In the records below, pick out all lines containing the word "follow".

:: Data lines

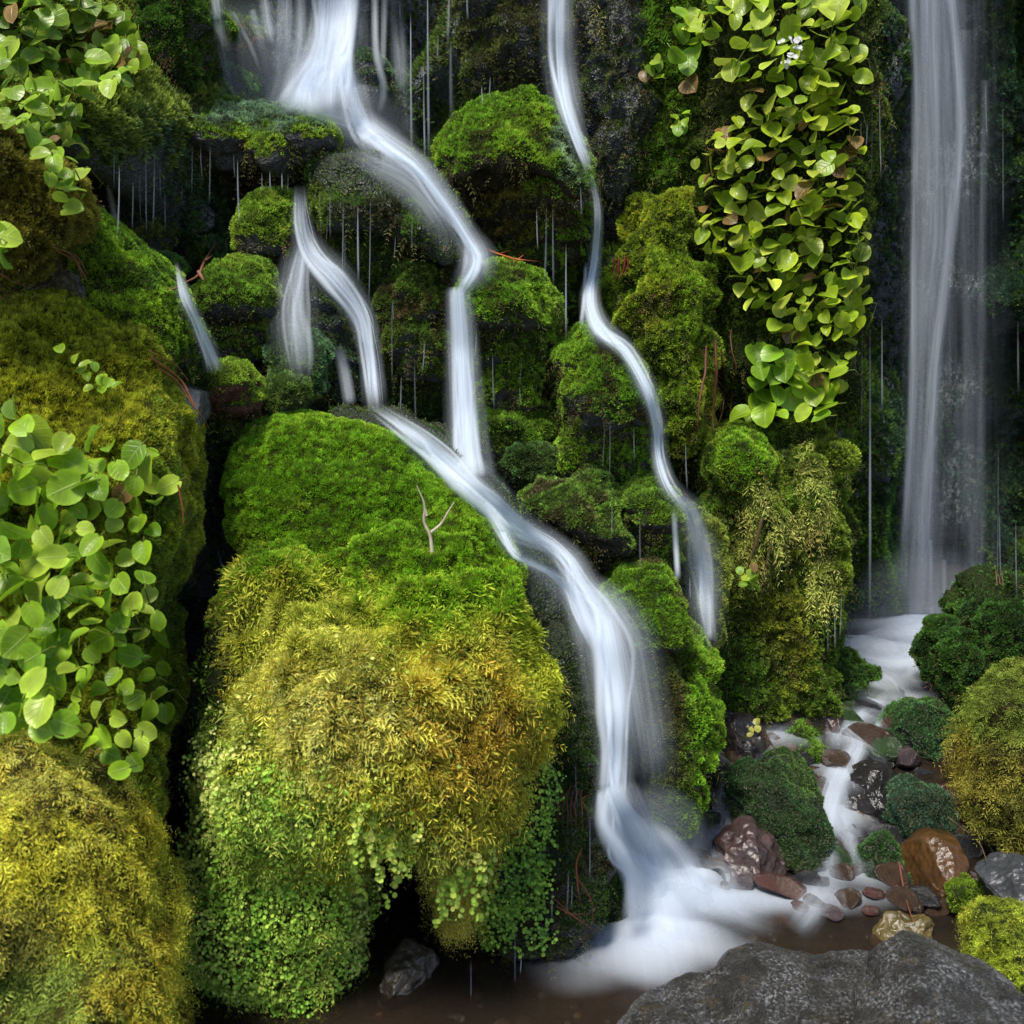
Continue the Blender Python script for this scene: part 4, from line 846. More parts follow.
# 5 tall right fall
def rf(path, **k): return ('water_strand', path, dict(Y=k.pop('Y', 5.8), f0=0, **k))
rt = [('water_veil', [(950,-30,130),(952,200,130),(955,400,130),(950,630,140)], dict(alpha=.10, dense=.0, Y=6.0, f0=0, f1=.05)),
      ('water_sheet', [(937,-30,74),(936,150,70),(930,300,62),(924,450,54),(918,640,60)], dict(alpha=.26, dense=.1, Y=5.92, f0=0, f1=.05)),
      ('water_sheet', [(932,-30,60),(935,100,56),(938,220,46),(930,300,34),(925,420,30)], dict(alpha=.35, dense=.2, Y=5.88, f0=0, f1=.4))]
for pth, a, w in (([(912,-30),(916,120),(914,300),(910,450),(902,600)], .5, 12), ([(950,-30),(960,120),(948,260),(934,380),(926,500),(922,620)], .55, 16), ([(925,-30),(924,200),(918,420),(915,620)], .25, 18),
                  ([(985,80),(982,300),(980,600)], .15, 12), ([(965,30),(968,300),(972,610)], .12, 26), ([(944,560),(945,630)], .25, 6), ([(930,540),(932,630)], .25, 6)):
    rt.append(rf([(x, y, w) for x, y in pth], alpha=a, dense=.15, f1=.15, Y=5.82))
waterfall('waterfall', 'tall misty veil of water falling the full height at the right into the upper pool', rt)
waterfall('waterfall', 'tiny cascade slipping between mossy rocks at left, below the shelf', layered('water_sheet', [(176,262,6),(184,296,14),(196,322,16),(209,352,18),(216,372,20)], a=.75, off=.04, f0=.3))
waterfall('waterfall', 'thin bluish spout in the dark recess at upper left, landing on the green ridge', [('water_strand', [(97,150,5),(108,185,9),(115,220,10),(118,248,10)], dict(alpha=.65, Y=4.5)), ('water_strand', [(100,203,2.5),(108,222,4),(112,240,4)], dict(alpha=.7, Y=4.45))])
waterfall('waterfall', 'faint pair of thin falls in the dark gap left of the central boulder', [('water_strand', [(218,545,4),(223,575,7),(224,610,7)], dict(alpha=.4, Y=3.9)), ('water_strand', [(204,600,3),(205,640,4)], dict(alpha=.4, Y=3.9))])

# trickles
TR = [('thin water drips hanging from the lip of the mossy shelf at upper left', [(192,145,195,2),(201,146,178,2.5),(210,145,205,2.5),(234,152,178,2),(238,158,225,4),(262,172,192,2),(270,170,190,2),(282,172,190,2.5),(288,172,192,2),(182,175,205,1.5)]),
 ('fine bluish drips in the dark recess under the upper left shelf', [(114,145,190,2),(119,165,240,2.5),(133,180,230,2),(146,155,235,2),(154,150,230,3),(165,190,232,2),(160,160,200,1.5),(140,170,225,1.5)]),
 ('thin drips falling from the ragged underside of the grey dome', [(320,188,240,2),(330,190,240,1.5),(343,200,280,2),(358,205,285,3),(370,196,310,2),(395,235,260,2),(412,214,250,3),(345,230,270,1.5),(327,215,245,1.5)]),
 ('long straight trickles left of the top centre crag', [(411,12,160,3),(428,-20,165,5),(424,60,165,3),(449,-20,45,5),(451,40,125,6),(467,-20,20,3),(438,35,60,2),(400,0,20,2)]),
 ('thin drips falling from the small knobs of the hollow-faced boulder', [(537,207,250,2.5),(546,210,285,3),(553,208,290,3),(482,85,105,2),(490,75,98,2),(566,243,340,3),(581,185,215,2.5)]),
 ('fine drips on the dark rock below the grey dome and beside the central column', [(392,300,390,2),(401,375,412,2),(415,360,425,2.5),(393,300,320,2),(424,340,372,2),(476,330,360,2),(493,352,410,2.5),(521,355,385,2),(520,385,405,1.5)]),
 ('dark drips falling under the green headland of the second cascade', [(604,420,470,1.5),(610,420,480,1.5),(634,425,460,2),(612,500,540,1.5),(640,515,570,2.5)]),
 ('long fine threads of water falling between the buttress and the tall right fall', [(870,315,645,4),(862,320,440,2),(882,315,420,3),(855,325,380,2),(872,100,190,1.5),(880,90,180,1.5),(861,120,145,2),(867,120,150,1.5)]),
 ('drips along the foot of the buttress beside the upper pool', [(835,600,650,2),(841,590,640,2.5),(828,610,655,2)]),
 ('fine threads of water right of the tall fall', [(1003,100,230,2),(986,80,140,2),(1018,280,400,3),(1000,510,590,2),(1016,520,600,2),(982,110,240,1.5),(998,440,600,1.5)]),
 ('thin drips along the root-hung rock rib at the foot of the central boulder', [(515,915,1000,3),(568,870,915,2.5),(590,815,885,3),(552,890,920,2.5),(521,950,980,2),(576,760,810,2),(471,960,1010,1.5),(572,880,910,2)]),
 ('thin drips falling from the mossy bank of the second cascade near its foot', [(708,610,650,3),(690,575,600,2),(688,470,490,2),(686,440,490,2)])]
for lab, L_ in TR:
    for (x, y0, y1, w) in L_:
        Yt = float(zget(np.array([x, x, x]), np.array([y0, (y0+y1)/2, y1-2]), 1).min())-.015
        r = rng(int(x*3+y0)); k = r.uniform(-1.5, 1.5); w = w*r.uniform(.6, 1.0)
        v, f, uv, c = ribbon([(x-k*.3, y0, w*.4), (x, (y0+y1)/2, w), (x+k, y1, w*1.25)], alpha=r.uniform(.22, .65), dense=.0, Y=Yt, nu=5, bulge=1.2, f0=.15, f1=.3)
        tag(mk('water_trickle', v, f, M_WATER, None, col=c, uv=uv), lab, 'trickle', lab)

# pools, stream ribbons
def sheet(name, x0, x1, y0, y1, z, label, n=40):
    gx, gy = np.meshgrid(np.linspace(x0, x1, n), np.linspace(y0, y1, n)); v = np.stack([gx, gy, np.full_like(gx, z)], -1).reshape(-1, 3)
    i = (np.arange(n-1)[:, None]*n+np.arange(n-1)[None]).ravel(); f = np.stack([i, i+1, i+n+1, i+n], -1)
    return tag(mk(name, v, f, M_POOL), label, None, kind='structure')
sheet('lower_pool_water', -3, 3, 1.0, 3.6, -.005, 'brown clear water of the lower pool')
sheet('upper_pool_water', .9, 4.5, 4.85, 8.2, .235, 'shallow water of the upper pool')
gx, gy = np.meshgrid(np.linspace(.1, 3.2, 200), np.linspace(3.5, 5.2, 140)); sv = np.stack([gx, gy, streamz(gx, gy)+.001*0], -1).reshape(-1, 3)
ii = (np.arange(139)[:, None]*200+np.arange(199)[None]).ravel()
sv[:, 2] += .003
tag(mk('stream_water', sv, np.stack([ii, ii+1, ii+201, ii+200], -1), M_POOL), 'shallow clear water running over the stream bed', None, kind='structure')
def flow(name, label, ribs): return waterfall(name, label, ribs, cat='rapids')
st = []
for pth, a, w in (([(880,700),(850,720),(855,745),(835,780),(825,820),(825,870),(835,905)], .5, 40), ([(900,690),(865,712),(845,735),(838,760)], .5, 30), ([(880,715),(878,740),(885,762)], .45, 30), ([(820,780),(812,820),(812,860)], .35, 24),
                  ([(800,715),(775,735),(745,765),(725,800),(715,840),(700,870)], .45, 36), ([(760,750),(735,790),(745,830)], .3, 34), ([(710,700),(722,720),(735,740)], .3, 22), ([(855,760),(840,800),(850,850),(862,890)], .35, 30),
                  ([(700,800),(712,850),(735,905),(780,930)], .35, 50), ([(835,880),(815,910),(790,930)], .25, 50)):
    st.append(('water_strand', [(x, y, w) for x, y in pth], dict(alpha=a, dense=.15, off=.035, smo=3, f0=.25, f1=.3, nu=11, bulge=.15)))
r = rng(12); st0 = list(st); st = []
for nm_, pth, kw in st0:
    for q in range(4):
        a_ = np.array(pth, float); a_[:, :2] += r.normal(size=(len(a_), 2))*np.array([a_[:, 2].mean()*.16, 2]); a_[:, 2] *= r.uniform(.25, .95)
        k2 = dict(kw); k2['alpha'] = kw['alpha']*r.uniform(.5, 1.0); k2['off'] = .015+.012*q; k2['mode'] = 'bed'; k2['f0'] = .35; k2['f1'] = .4
        st.append((nm_, [tuple(z) for z in a_], k2))
flow('stream_rapids', 'silky shallow rapids winding between the stones from the upper to the lower pool', st)
up = []
for pth, a, w in (([(830,648),(860,655),(900,662),(950,650)], .7, 26), ([(860,670),(890,680),(900,700)], .7, 40), ([(900,640),(920,660),(915,690)], .75, 40), ([(840,650),(870,675),(890,690)], .6, 28), ([(935,640),(945,660),(930,690)], .6, 30), ([(880,635),(930,630),(970,635)], .7, 30), ([(850,690),(890,700),(950,695)], .35, 22)):
    up.append(('foam_strand', [(x, y, w) for x, y in pth], dict(alpha=a*.8, dense=.35, off=.04, mode='bed', f0=.35, f1=.35, nu=11, bulge=1)))
flow('pool_foam', 'white swirling foam over stones at the foot of the tall right fall', up)

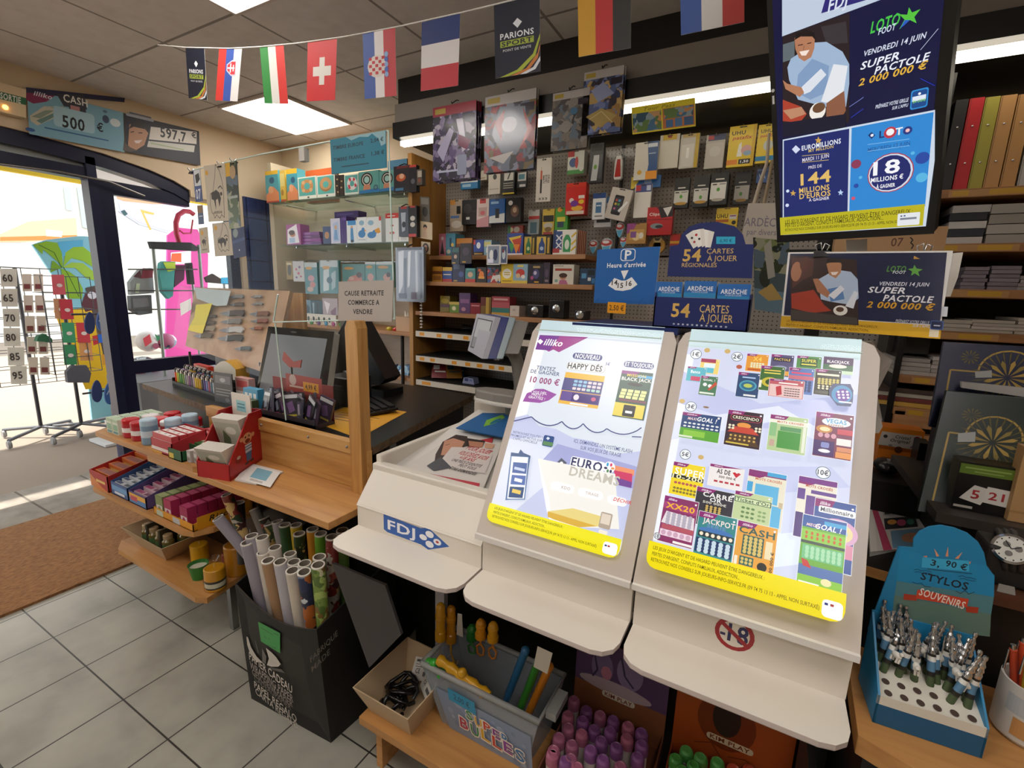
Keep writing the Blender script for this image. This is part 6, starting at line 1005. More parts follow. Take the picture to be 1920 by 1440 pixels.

::::

Written answer -
Continue the Blender Python script for this scene: part 4, from line 846. More parts follow.
Keep writing the Blender script for this image. This is part 6, starting at line 1005. More parts follow. Take the picture to be 1920 by 1440 pixels.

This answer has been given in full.